Pope’s call for ‘good readers’ refocuses attention on lectors

People who read at Mass are not reading from a newspaper, they are “proclaiming the word of God” and they need training, Fr Danny Murphy from the National Centre of Liturgy in Maynooth has said.

Fr Murphy, told The Irish Catholic that parishes and dioceses “need to be facilitating getting people trained” who can then go back and in their turn train others.

He was speaking after Pope Francis called last week for good lectors in church. “We must look for good readers, not those who mutter and nothing is understood. They must be prepared and rehearse before the Mass in order to read well. And this creates a climate of receptive silence,” he said at Wednesday’s audience.

“The Word is real presence of Christ,” said Fr Murphy, Secretary of the Bishops’ Council for Liturgy. “When the person proclaims the word of God well, going slowly, knowing what they are doing, the effect is powerful.  The reader hasn’t stood in the way but has enabled the Spirit to work through them.”

For that reason, he said, discernment was needed in selecting readers.  It’s not a case of “anyone will do without putting [them] through formation.”.

Generosity

The Director of the Diocesan Liturgical Resource Centre in Dublin agreed: “Sometimes the pool of people who volunteer is small and it doesn’t seem right to turn down generosity, but going with that has to be some kind of training because some people think you can just stand up and read straightaway without looking at it and preparing it,” Fr Pat O’Donoghue told The Irish Catholic.

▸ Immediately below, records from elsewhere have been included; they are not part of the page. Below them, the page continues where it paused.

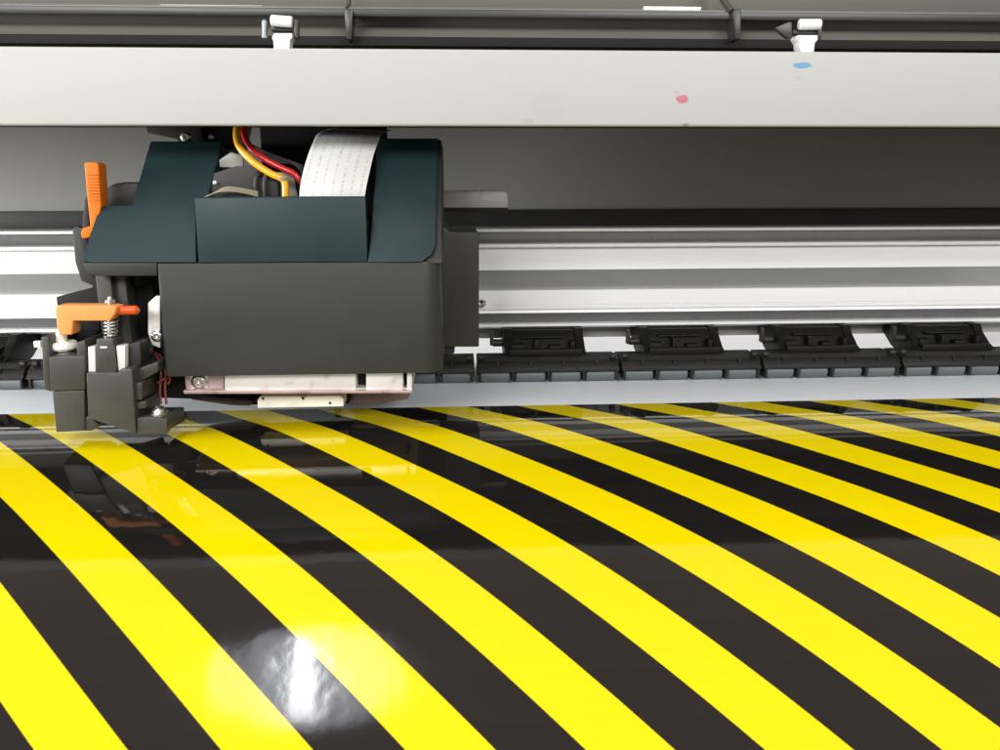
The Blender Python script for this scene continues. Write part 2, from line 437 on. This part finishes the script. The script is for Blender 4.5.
# ------------------------------------------------------------------ pinch roller units
YP = .93
uL = X(476, 370, YP); uW = X(620.5, 370, YP)-uL
zb0 = .012
def make_unit():
    t = empty('pinch_roller_unit', (uL+uW/2, YP+.2, 0))
    x0, x1 = uL+.016, uL+uW-.016
    bm = new()
    yz = [(YP+.04, .24), (YP+.12, .265), (YP+.45, .27), (YP+.5, .05), (YP+.22, .05), (YP+.22, .15), (YP, .145), (YP-.015, .16)]
    extrude_x(bm, yz, x0, x1, .01)
    # ribs on the front slope and lugs on top
    for k in range(4):
        xx = x0+(x1-x0)*(k+.62)/4.3
        box(bm, xx-.010, xx+.010, YP+.0, YP+.1, .15, .25, .004)
    box(bm, x0, x1, YP-.03, YP+.03, .140, .160, .006)
    finish('housing', bm, M['rollerhousing'], t)
    for k in range(5):
        xx = x0+(x1-x0)*k/4; xx = min(max(xx, x0+.03), x1-.03)
        bm = new(); box(bm, xx-.013, xx+.013, YP-.02, YP+.2, .03, .15, .006)
        finish('bearing', bm, M['rollerhousing'], t)
    for k in range(4):
        a = x0+(x1-x0)*k/4+.03; c = x0+(x1-x0)*(k+1)/4-.03
        bm = new(); cyl(bm, (a, YP+.09, .085), (c, YP+.09, .085), .078, seg=24, cap=.2)
        finish('roller', bm, M['roller'], t)
    for k in (0, 1):
        xx = x0+.05 if k == 0 else x1-.05
        bm = new(); cyl(bm, (xx-.03, YP+.12, .285), (xx+.03, YP+.12, .285), .035, seg=14)
        finish('lug', bm, M['dark'], t)
    # lifting arm that climbs back under the rail
    ax0, ax1 = uL+uW*.5-.47, uL+uW*.5+.47
    bm = new()
    yz = [(YP+.25, .26), (YP+.40, .33), (YP+.55, .44), (YP+.6, .52), (YP+1.2, .52), (YP+1.2, .40), (YP+.9, .22), (YP+.6, .12), (YP+.3, .12)]
    extrude_x(bm, yz, ax0, ax0+.1, .008)
    extrude_x(bm, yz, ax1-.1, ax1, .008)
    yz2 = [(YP+.40, .27), (YP+.50, .30), (YP+.54, .40), (YP+.62, .50), (YP+1.1, .50), (YP+1.1, .22), (YP+.5, .14)]
    extrude_x(bm, yz2, ax0+.1, ax1-.1, .008)
    for k, (w_, h_) in enumerate(((.16, .37), (.05, .42), (.13, .35), (.05, .40))):
        xx = ax0+.16+(ax1-ax0-.3)*k/3
        box(bm, xx-w_/2, xx+w_/2, YP+.40, YP+.56, .26, h_, .008)
    box(bm, ax0+.2, ax1-.25, YP+.50, YP+.58, .425, .445, .006)
    box(bm, ax0+.05, ax1-.05, YP+.28, YP+.38, .26, .33, .01)
    finish('arm', bm, M['arm'], t)
    bm = new(); cyl(bm, (ax0-.13, YP+.6, .36), (ax0+.02, YP+.6, .36), .045, seg=14)
    box(bm, ax0-.16, ax0-.12, YP+.57, YP+.65, .33, .5, .008)
    finish('pivot_pin', bm, M['dark'], t)
    return t
unit = make_unit()
def copy_tree(o, dx):
    c = o.copy(); COL.objects.link(c); c.location = o.location+Vector((dx, 0, 0))
    for ch in o.children:
        k = ch.copy(); COL.objects.link(k); k.parent = c
        k.matrix_parent_inverse = ch.matrix_parent_inverse
    return c
for k in (-4, -3, -1, 1, 2, 3):
    c = copy_tree(unit, uW*k*S)
    c['category'] = 'roller unit'; c['group'] = 'pinch roller units under the rail'
    c['label'] = {-4: 'black pinch roller unit cut by the left edge of the photo',
                  -3: 'black pinch roller unit behind the cutter block with its orange lever',

                  -1: 'black pinch roller unit mostly hidden behind the carriage, right end showing beside its corner',
                  1: 'second whole black pinch roller unit to the right of the carriage',
                  2: 'third whole black pinch roller unit to the right of the carriage',
                  3: 'black pinch roller unit cut by the right edge of the photo'}[k]
tag(unit, 'first whole black pinch roller unit to the right of the carriage', 'roller unit', 'pinch roller units under the rail')

# ------------------------------------------------------------------ print carriage
YC = -1.0
car = empty('print_carriage', (X(300, 380, YC), 0, .3))
tag(car, 'charcoal and teal print head carriage with orange levers, its open top showing tubes', 'print carriage')
def part(name, bm, mk, parent=car, smooth=40): return finish(name, bm, M[mk], parent, smooth)
M['block'] = mat('side_block_plastic', (.030,.031,.030), .45, bump=.05, var=.08, spec=.4)
zT = Z(300, 262.5, YC); zB = Z(300, 375, YC); xl = X(160, 320, YC); xr = X(442, 320, YC)
# front cover with a large right corner radius
bm = new()
R_ = .17
ring = [(xl, YC+.02), (xl+.02, YC)]
for i in range(9):
    a = math.pi/2*i/8; ring.append((xr-R_+R_*math.sin(a), YC+R_-R_*math.cos(a)))
ring += [(xr, YC+1.9), (xl, YC+1.9)]
xl_t = X(156.5, 262, YC)
a = [bm.verts.new((x, y, zB)) for x, y in ring]
b_ = [bm.verts.new((x if x > xl+.03 else x+(xl_t-xl), y, zT)) for x, y in ring]
n = len(ring)
fs = [bm.faces.new(a), bm.faces.new(b_[::-1])]
for i in range(n): fs.append(bm.faces.new([a[i], b_[i], b_[(i+1) % n], a[(i+1) % n]]))
bmesh.ops.recalc_face_normals(bm, faces=fs)
bevel_all(bm, fs[:2], .014, 2)
part('front_cover', bm, 'housing')
# lip that carries the left shoulder
bm = new(); pprism(bm, [(83, 262.7), (157, 262.7), (157, 276), (94, 276), (86, 272)], YC+.01, 1.1, .012)
part('side_lip', bm, 'housing')

# sloped shoulders
p0 = Vector((0, YC, zT)); SLz = Z(300, 139, YC+.6)-zT; SL = Vector((0, .6, SLz)); nrm = Vector((0, -SL.z, SL.y)).normalized()   # outward/up normal
def slope_prism(bm, pix, depth, out=0.0, r=.014, seg=3):
    q = p0+nrm*out
    prism(bm, [onp(px, py, q, nrm) for px, py in pix], -nrm*depth, r, seg)
bm = new(); slope_prism(bm, [(82,260),(84,252),(100,205.5),(132,205),(150,142),(152,141),(222,141),(208,196),(196,199),(196,262),(90,262)], .16, .01)
part('left_shoulder', bm, 'teal')
bm = new(); slope_prism(bm, [(367.5,262),(379,138),(438,138),(436,244),(432,254),(421,262)], .16, .012)
part('right_shoulder', bm, 'teal')
# dark side wall with rounded right corner, climbing behind the shoulder
bm = new()
wx0, wx1 = X(436, 262, YC), X(442.4, 262, YC)+.0
def sl(t): return YC+.6*t, zT+SLz*t
yz = [(YC+.03, zT-.02), (YC+.05, zT+.03), (sl(1)[0]+.05, sl(1)[1]), (.9, sl(1)[1]), (.9, zT-.02)]
extrude_x(bm, yz, wx0-.1, wx1, .02)
part('side_wall', bm, 'dark')
bm = new()
extrude_x(bm, [(YC+.12, zT-.01), (sl(.98)[0]+.12, sl(.98)[1]), (.9, sl(.98)[1]), (.9, zT-.01)], X(370, 262, YC)+.02, wx0-.1, .01)
part('inner_frame', bm, 'dark')
bm = new()
extrude_x(bm, [(YC+.12, zT-.01), (sl(.98)[0]+.12, sl(.98)[1]), (.9, sl(.98)[1]), (.9, zT-.01)], onp(152, 200, p0, nrm).x+.05, onp(213, 200, p0, nrm).x-.16, .01)
part('inner_frame', bm, 'dark')
# raised centre panel
bm = new(); 
zc = Z(280, 196.5, YC+.03)
xa, xb = X(196.8, 240, YC), X(366.5, 240, YC)
yz = [(YC-.005, zT+.004), (YC+.035, zc-.01), (YC+.055, zc), (YC+.10, zc), (YC+.12, zT+.004)]
extrude_x(bm, yz, xa, xb, .006)
part('centre_panel', bm, 'teal')
# floor and rear wall of the open bay
bm = new(); box(bm, xa+.02, xb, YC+.1, .9, zT+.0, zT+.35, .01); box(bm, xa+.3, xb+.1, .2, .3, zT+.2, zT+1.25, .01)
part('bay_floor', bm, 'gap')

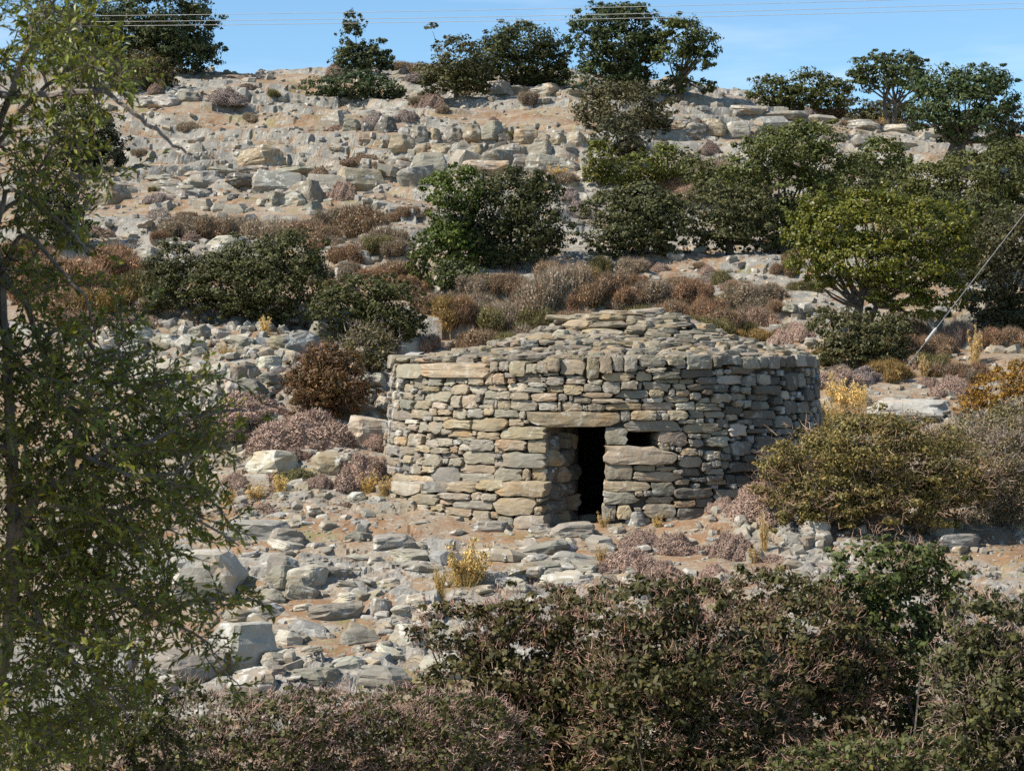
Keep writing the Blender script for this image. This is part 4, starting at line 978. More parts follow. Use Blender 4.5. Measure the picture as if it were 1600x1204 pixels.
ORD = ['', 'first', 'second', 'third', 'fourth', 'fifth', 'sixth', 'seventh', 'eighth', 'ninth', 'tenth', 'eleventh', 'twelfth', 'thirteenth', 'fourteenth', 'fifteenth', 'sixteenth']
NUM = ['', 'one', 'two', 'three', 'four', 'five', 'six', 'seven', 'eight', 'nine', 'ten', 'eleven', 'twelve', 'thirteen', 'fourteen', 'fifteen', 'sixteen']
def ranked(what, where, i, n):
    """i from 0, counted from the left"""
    if n == 1: return '%s %s' % (what, where)
    if i == 0: return 'leftmost %s %s' % (what, where)
    if i == n - 1: return 'rightmost %s %s' % (what, where)
    return '%s %s from left %s' % (ORD[i + 1], what, where)

SM = {'pk': (0.235, 0.172, 0.135), 'pb': (0.205, 0.15, 0.118), 'pu': (0.20, 0.165, 0.145), 'dk': (0.145, 0.11, 0.09),
      'br': (0.165, 0.12, 0.082), 'ru': (0.175, 0.115, 0.075), 'gr': (0.175, 0.145, 0.112), 'ol': (0.105, 0.096, 0.046), 'go': (0.165, 0.118, 0.05), 'gy': (0.21, 0.18, 0.15), 'ye': (0.50, 0.38, 0.16), 'py': (0.46, 0.35, 0.17)}
SM_WORD = {'pk': 'pinkish brown', 'pb': 'dull brown', 'pu': 'purple-grey', 'dk': 'dark brown', 'br': 'brown', 'ru': 'rust-coloured', 'gr': 'grey-brown', 'ol': 'olive', 'go': 'golden brown', 'gy': 'silver-grey', 'ye': 'yellow', 'py': 'straw-coloured'}
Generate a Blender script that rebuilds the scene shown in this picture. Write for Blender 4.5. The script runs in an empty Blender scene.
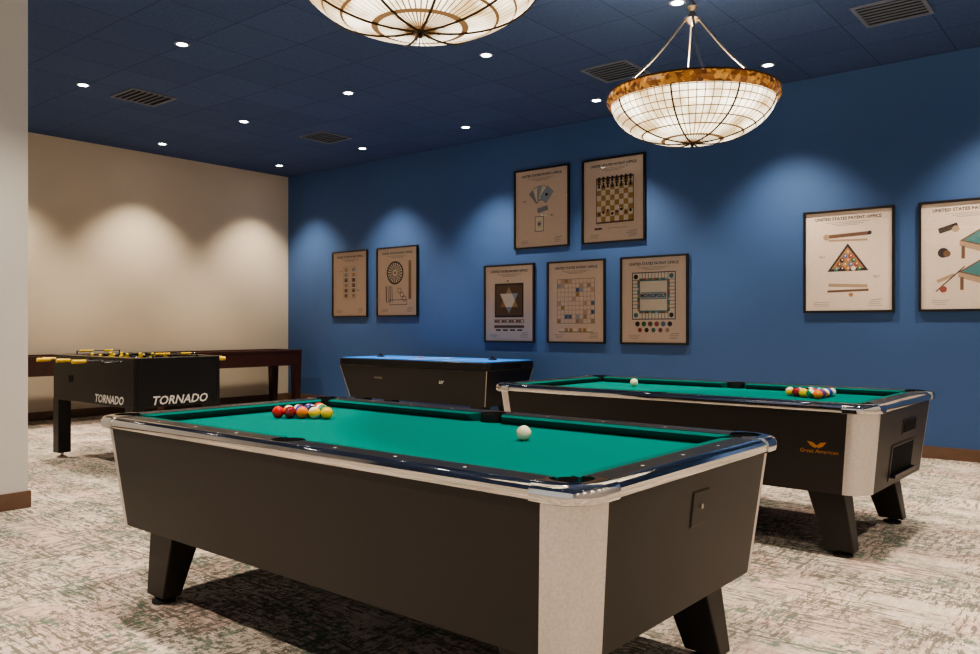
import bpy, bmesh, math, random
from mathutils import Vector, Matrix
random.seed(7)
S = bpy.context.scene
COL = S.collection
try:
    S.view_settings.view_transform = 'AgX'
    S.view_settings.look = 'AgX - Medium High Contrast'
except Exception as ex:
    print(ex)

# ---------------------------------------------------------------- materials
def new_mat(name):
    m = bpy.data.materials.new(name); m.use_nodes = True
    nt = m.node_tree
    return m, nt, nt.nodes['Principled BSDF']

def pmat(name, col, rough=0.5, metal=0.0, emis=None, estr=0.0, coat=0.0, noise=0.0, nscale=20.0, spec=0.5, bump=0.0):
    m, nt, b = new_mat(name)
    b.inputs['Base Color'].default_value = (*col, 1)
    b.inputs['Roughness'].default_value = rough
    b.inputs['Metallic'].default_value = metal
    b.inputs['Coat Weight'].default_value = coat
    b.inputs['Specular IOR Level'].default_value = spec
    if emis:
        b.inputs['Emission Color'].default_value = (*emis, 1)
        b.inputs['Emission Strength'].default_value = estr
    if noise > 0 or bump > 0:
        tc = nt.nodes.new('ShaderNodeTexCoord')
        n = nt.nodes.new('ShaderNodeTexNoise'); n.inputs['Scale'].default_value = nscale
        n.inputs['Detail'].default_value = 4
        nt.links.new(tc.outputs['Object'], n.inputs['Vector'])
        if noise > 0:
            mx = nt.nodes.new('ShaderNodeMix'); mx.data_type = 'RGBA'
            mx.inputs['A'].default_value = (*[c*(1-noise) for c in col], 1)
            mx.inputs['B'].default_value = (*[min(1, c*(1+noise)) for c in col], 1)
            nt.links.new(n.outputs['Fac'], mx.inputs['Factor'])
            nt.links.new(mx.outputs['Result'], b.inputs['Base Color'])
        if bump > 0:
            bp = nt.nodes.new('ShaderNodeBump'); bp.inputs['Strength'].default_value = bump
            bp.inputs['Distance'].default_value = 0.01
            nt.links.new(n.outputs['Fac'], bp.inputs['Height'])
            nt.links.new(bp.outputs['Normal'], b.inputs['Normal'])
    return m

M = {}
M['blue_wall'] = pmat('blue_paint', (0.048, 0.108, 0.262), 0.6, noise=0.05, nscale=3)
M['beige_wall'] = pmat('beige_paint', (0.66, 0.57, 0.44), 0.7, noise=0.03, nscale=3)
M['grey_wall'] = pmat('greige_paint', (0.62, 0.60, 0.57), 0.7, noise=0.03, nscale=3)
M['base'] = pmat('wood_baseboard', (0.15, 0.085, 0.055), 0.5, noise=0.2, nscale=8)
M['cabinet'] = pmat('charcoal_laminate', (0.021, 0.0175, 0.0155), 0.45, noise=0.15, nscale=60, spec=0.35)
M['black'] = pmat('black_laminate', (0.009, 0.009, 0.010), 0.35, spec=0.35)
M['blackmatte'] = pmat('black_matte', (0.004, 0.004, 0.004), 0.8, spec=0.2)
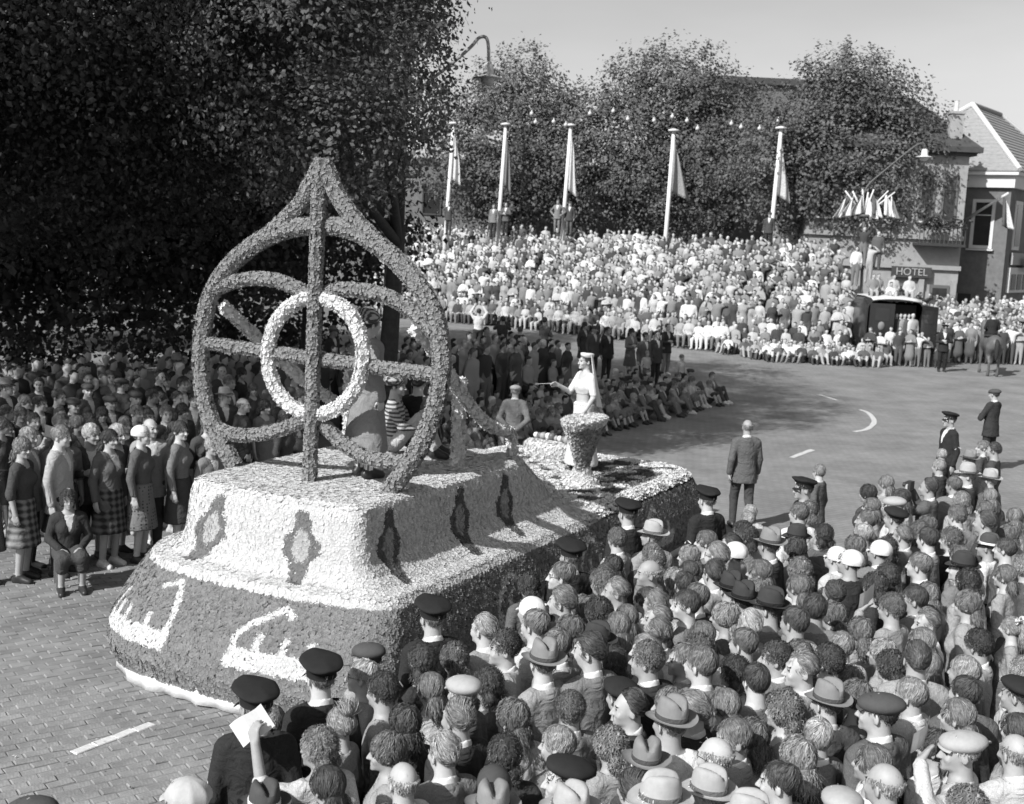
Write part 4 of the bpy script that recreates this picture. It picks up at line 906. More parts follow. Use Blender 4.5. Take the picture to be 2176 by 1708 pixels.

“You’d want your best people to proclaim the word of God,” he said, suggesting that parish priests or parish council members should use their “local wisdom in the parish” to select possible readers. Fr O’Donoghue advised Lectors (readers) to prepare their readings a week in advance, and to pray with the readings.

Both the Diocesan Liturgical Resource Centre in Dublin and the National Centre of Liturgy in Maynooth, will provide training for Lectors on request.  The Dublin Liturgical Resource centre provides input on the meaning of scripture as well as coaching on the use of microphones and vocal technique.

Small
 staff

“There is a call out for [training] around the country,” said Fr Murphy from Maynooth, “but we are a small staff to get around the country, whereas [it would be better] if we have people who are trained [here] and let them go out.”

Fr Murphy stressed the need to read slowly.  “In proclaiming from the ambo, we must be conscious of the space that sound has to go out to – the back wall – and come back and if it is [read]too quickly, the sounds will crash into each other.” Reading is more than a matter of elocution. Lectors need a “realisation that God is speaking through them, they are an instrument – and then they need a certain amount of techniques”.

He pointed out that in times of persecution the Church survived “where there were lay catechists who spoke the word and teased out the Bible”.

There is great emphasis on the Word in Protestant churches. By contrast, Catholic lectors tend to read more quickly.

“I think that might be part of the notion that can be around that mass is long so maybe readers feel they don’t want to make it longer,” commented Fr O’Donoghue, adding: “When you read slowly, you get the opportunity to pray the word as you go along as well as proclaim the word.”